WHAT IS BEING ASKED –
Repeat exactly, and only, the lines below starting at the line that contains "Keep writing the" and ending at the line that contains "return np.array(out)", inclusive of both.
═══ DATASET ENTRIES ═══
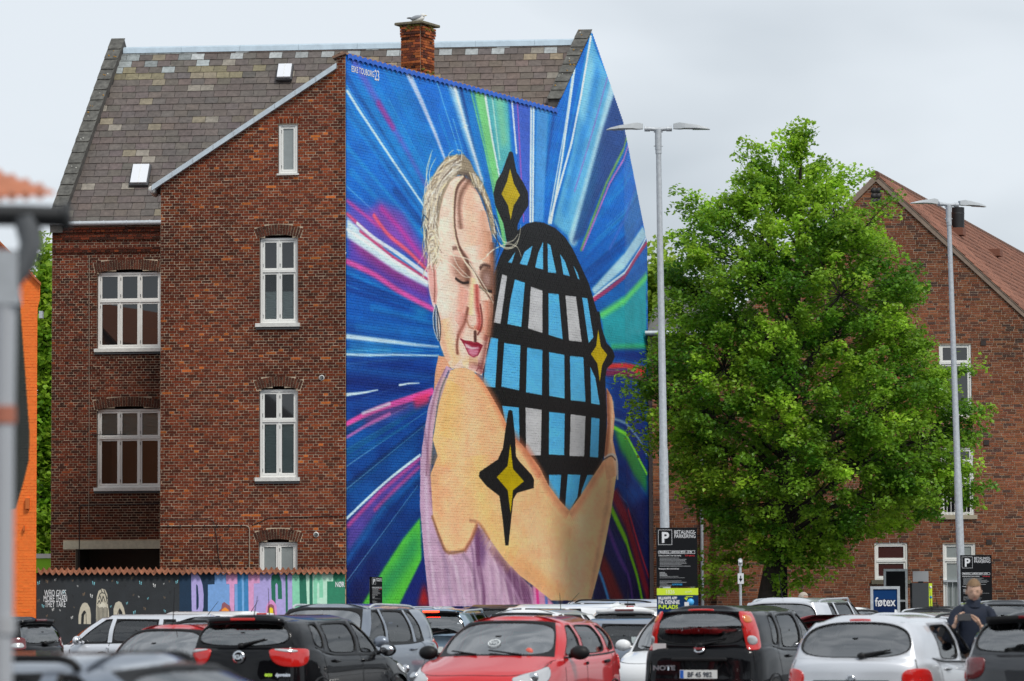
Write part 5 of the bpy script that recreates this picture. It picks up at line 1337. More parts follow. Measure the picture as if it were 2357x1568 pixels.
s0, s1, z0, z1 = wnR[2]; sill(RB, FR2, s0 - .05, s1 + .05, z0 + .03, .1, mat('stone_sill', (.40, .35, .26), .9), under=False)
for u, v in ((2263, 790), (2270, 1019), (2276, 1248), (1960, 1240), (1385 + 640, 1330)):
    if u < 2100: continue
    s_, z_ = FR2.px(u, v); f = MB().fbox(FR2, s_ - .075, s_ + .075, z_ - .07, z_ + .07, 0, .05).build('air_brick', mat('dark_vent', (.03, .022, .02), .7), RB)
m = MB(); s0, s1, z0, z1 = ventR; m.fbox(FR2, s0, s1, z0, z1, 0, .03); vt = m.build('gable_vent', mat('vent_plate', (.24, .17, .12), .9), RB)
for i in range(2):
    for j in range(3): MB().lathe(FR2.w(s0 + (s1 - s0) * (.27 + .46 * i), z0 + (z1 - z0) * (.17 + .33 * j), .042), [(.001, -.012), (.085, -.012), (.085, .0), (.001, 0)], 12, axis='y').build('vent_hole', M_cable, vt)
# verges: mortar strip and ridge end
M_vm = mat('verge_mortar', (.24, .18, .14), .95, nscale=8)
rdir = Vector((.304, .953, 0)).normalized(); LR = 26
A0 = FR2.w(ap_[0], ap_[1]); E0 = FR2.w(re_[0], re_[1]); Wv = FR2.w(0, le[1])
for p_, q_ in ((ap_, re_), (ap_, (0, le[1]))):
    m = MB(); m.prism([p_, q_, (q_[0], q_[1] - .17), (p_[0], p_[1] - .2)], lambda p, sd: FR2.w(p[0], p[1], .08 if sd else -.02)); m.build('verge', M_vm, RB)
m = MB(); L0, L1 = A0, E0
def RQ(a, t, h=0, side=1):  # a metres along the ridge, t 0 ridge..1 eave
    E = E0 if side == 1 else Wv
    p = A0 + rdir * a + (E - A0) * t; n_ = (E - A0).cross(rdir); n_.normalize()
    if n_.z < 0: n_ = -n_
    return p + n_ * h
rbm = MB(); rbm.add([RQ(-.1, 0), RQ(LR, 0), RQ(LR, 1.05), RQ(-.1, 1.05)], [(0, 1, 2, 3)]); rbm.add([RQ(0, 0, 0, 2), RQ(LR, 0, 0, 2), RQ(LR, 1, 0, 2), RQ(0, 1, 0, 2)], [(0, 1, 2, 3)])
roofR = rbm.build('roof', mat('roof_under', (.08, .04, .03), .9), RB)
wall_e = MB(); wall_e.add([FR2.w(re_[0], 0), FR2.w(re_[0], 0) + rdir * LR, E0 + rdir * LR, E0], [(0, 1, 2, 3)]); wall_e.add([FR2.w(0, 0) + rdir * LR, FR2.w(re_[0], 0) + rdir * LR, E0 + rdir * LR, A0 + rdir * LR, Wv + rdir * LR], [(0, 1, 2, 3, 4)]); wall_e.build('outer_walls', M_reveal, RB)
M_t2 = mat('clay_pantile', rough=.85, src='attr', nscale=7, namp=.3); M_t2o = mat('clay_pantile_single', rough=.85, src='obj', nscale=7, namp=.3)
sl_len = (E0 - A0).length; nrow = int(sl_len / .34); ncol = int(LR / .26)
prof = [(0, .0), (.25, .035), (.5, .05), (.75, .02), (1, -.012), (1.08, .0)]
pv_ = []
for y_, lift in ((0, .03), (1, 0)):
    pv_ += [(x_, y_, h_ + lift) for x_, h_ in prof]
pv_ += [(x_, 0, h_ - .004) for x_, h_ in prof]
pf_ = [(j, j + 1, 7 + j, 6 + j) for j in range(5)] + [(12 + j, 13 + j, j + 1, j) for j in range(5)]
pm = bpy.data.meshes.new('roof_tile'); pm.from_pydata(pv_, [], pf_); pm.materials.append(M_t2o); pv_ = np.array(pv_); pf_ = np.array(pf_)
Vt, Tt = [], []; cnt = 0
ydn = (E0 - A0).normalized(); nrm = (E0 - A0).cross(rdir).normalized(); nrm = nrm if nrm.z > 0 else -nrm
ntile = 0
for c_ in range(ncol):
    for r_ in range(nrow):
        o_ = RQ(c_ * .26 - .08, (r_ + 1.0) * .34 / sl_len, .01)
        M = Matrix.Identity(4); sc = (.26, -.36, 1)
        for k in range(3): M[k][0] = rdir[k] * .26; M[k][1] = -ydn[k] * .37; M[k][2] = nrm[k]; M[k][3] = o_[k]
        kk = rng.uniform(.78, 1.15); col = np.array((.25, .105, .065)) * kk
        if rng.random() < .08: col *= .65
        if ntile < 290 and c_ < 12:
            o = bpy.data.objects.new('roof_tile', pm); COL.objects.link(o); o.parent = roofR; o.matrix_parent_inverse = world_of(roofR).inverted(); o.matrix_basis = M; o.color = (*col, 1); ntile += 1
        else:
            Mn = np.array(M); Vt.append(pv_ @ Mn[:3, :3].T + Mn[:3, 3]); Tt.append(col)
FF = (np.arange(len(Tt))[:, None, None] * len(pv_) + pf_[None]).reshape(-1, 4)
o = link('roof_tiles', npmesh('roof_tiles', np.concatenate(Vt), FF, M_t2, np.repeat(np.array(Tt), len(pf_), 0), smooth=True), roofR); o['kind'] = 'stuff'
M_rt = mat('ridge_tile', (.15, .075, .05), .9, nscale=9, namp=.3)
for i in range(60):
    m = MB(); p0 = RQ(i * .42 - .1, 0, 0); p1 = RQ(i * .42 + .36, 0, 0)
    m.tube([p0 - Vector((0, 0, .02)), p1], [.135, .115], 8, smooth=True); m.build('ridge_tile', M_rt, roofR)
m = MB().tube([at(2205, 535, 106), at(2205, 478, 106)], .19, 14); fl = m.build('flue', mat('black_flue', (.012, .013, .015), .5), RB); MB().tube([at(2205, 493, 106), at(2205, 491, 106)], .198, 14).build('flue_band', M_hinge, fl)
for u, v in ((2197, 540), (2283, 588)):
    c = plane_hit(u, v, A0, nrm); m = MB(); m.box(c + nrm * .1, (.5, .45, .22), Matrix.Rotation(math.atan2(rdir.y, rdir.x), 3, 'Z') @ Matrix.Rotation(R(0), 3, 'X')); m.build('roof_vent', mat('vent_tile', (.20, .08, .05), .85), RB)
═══
═══ DATASET ENTRIES ═══
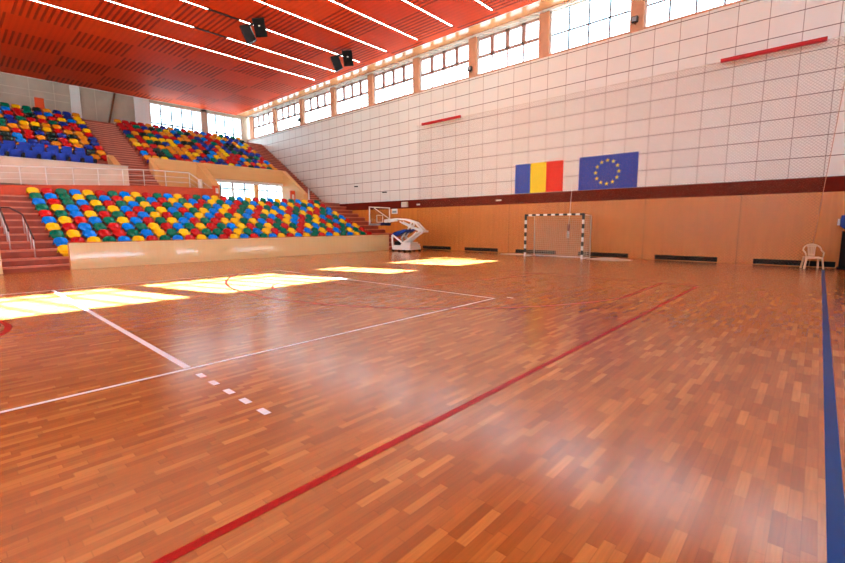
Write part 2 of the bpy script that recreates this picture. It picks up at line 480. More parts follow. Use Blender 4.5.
═══
═══ DATASET ENTRIES ═══
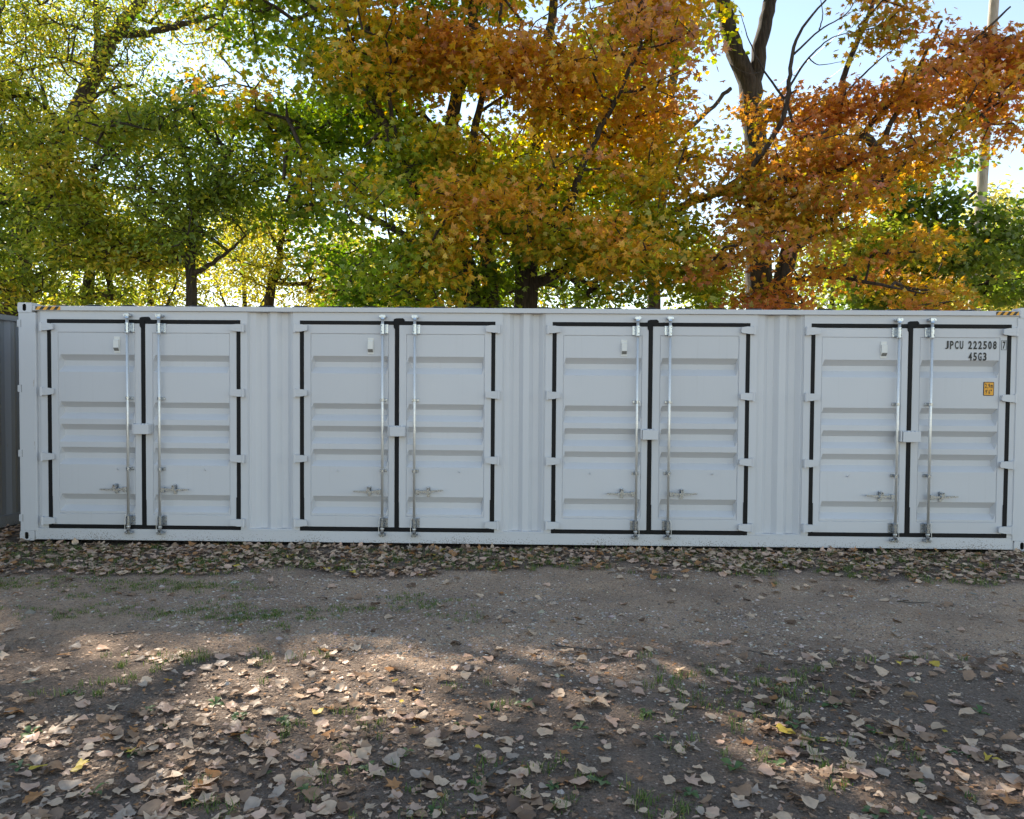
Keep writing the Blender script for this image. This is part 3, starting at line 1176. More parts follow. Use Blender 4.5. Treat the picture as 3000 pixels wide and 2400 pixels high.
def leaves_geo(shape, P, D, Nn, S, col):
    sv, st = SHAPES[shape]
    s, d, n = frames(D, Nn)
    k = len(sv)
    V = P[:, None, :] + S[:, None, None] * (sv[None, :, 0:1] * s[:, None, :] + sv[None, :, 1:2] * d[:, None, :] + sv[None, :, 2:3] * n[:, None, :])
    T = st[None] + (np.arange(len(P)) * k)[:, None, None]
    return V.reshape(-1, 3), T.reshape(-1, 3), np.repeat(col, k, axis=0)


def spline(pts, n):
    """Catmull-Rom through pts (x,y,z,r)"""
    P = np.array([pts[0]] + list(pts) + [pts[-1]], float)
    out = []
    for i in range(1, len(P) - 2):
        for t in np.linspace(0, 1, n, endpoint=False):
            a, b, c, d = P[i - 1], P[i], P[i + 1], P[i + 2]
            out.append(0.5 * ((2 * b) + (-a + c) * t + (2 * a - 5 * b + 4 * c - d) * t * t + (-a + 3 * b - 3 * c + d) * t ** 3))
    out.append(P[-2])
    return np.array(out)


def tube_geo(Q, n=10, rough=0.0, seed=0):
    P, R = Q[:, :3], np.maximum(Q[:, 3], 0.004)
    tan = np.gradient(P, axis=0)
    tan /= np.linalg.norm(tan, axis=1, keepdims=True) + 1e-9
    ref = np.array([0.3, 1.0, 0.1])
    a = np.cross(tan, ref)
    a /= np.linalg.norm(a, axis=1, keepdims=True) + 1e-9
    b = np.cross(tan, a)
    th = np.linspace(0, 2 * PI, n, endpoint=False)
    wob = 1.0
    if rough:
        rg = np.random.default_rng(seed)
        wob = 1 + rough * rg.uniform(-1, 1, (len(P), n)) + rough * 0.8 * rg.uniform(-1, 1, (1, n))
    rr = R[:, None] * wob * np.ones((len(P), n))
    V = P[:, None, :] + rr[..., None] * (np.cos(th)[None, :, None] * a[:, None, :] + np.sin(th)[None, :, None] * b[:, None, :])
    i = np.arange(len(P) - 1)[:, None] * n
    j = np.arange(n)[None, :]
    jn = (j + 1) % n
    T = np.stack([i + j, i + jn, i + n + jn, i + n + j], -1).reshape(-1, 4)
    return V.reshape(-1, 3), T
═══
COMPLETED TASK –
Keep writing the Blender script for this image. This is part 3, starting at line 1176. More parts follow. Use Blender 4.5. Treat the picture as 3000 pixels wide and 2400 pixels high.
def leaves_geo(shape, P, D, Nn, S, col):
    sv, st = SHAPES[shape]
    s, d, n = frames(D, Nn)
    k = len(sv)
    V = P[:, None, :] + S[:, None, None] * (sv[None, :, 0:1] * s[:, None, :] + sv[None, :, 1:2] * d[:, None, :] + sv[None, :, 2:3] * n[:, None, :])
    T = st[None] + (np.arange(len(P)) * k)[:, None, None]
    return V.reshape(-1, 3), T.reshape(-1, 3), np.repeat(col, k, axis=0)


def spline(pts, n):
    """Catmull-Rom through pts (x,y,z,r)"""
    P = np.array([pts[0]] + list(pts) + [pts[-1]], float)
    out = []
    for i in range(1, len(P) - 2):
        for t in np.linspace(0, 1, n, endpoint=False):
            a, b, c, d = P[i - 1], P[i], P[i + 1], P[i + 2]
            out.append(0.5 * ((2 * b) + (-a + c) * t + (2 * a - 5 * b + 4 * c - d) * t * t + (-a + 3 * b - 3 * c + d) * t ** 3))
    out.append(P[-2])
    return np.array(out)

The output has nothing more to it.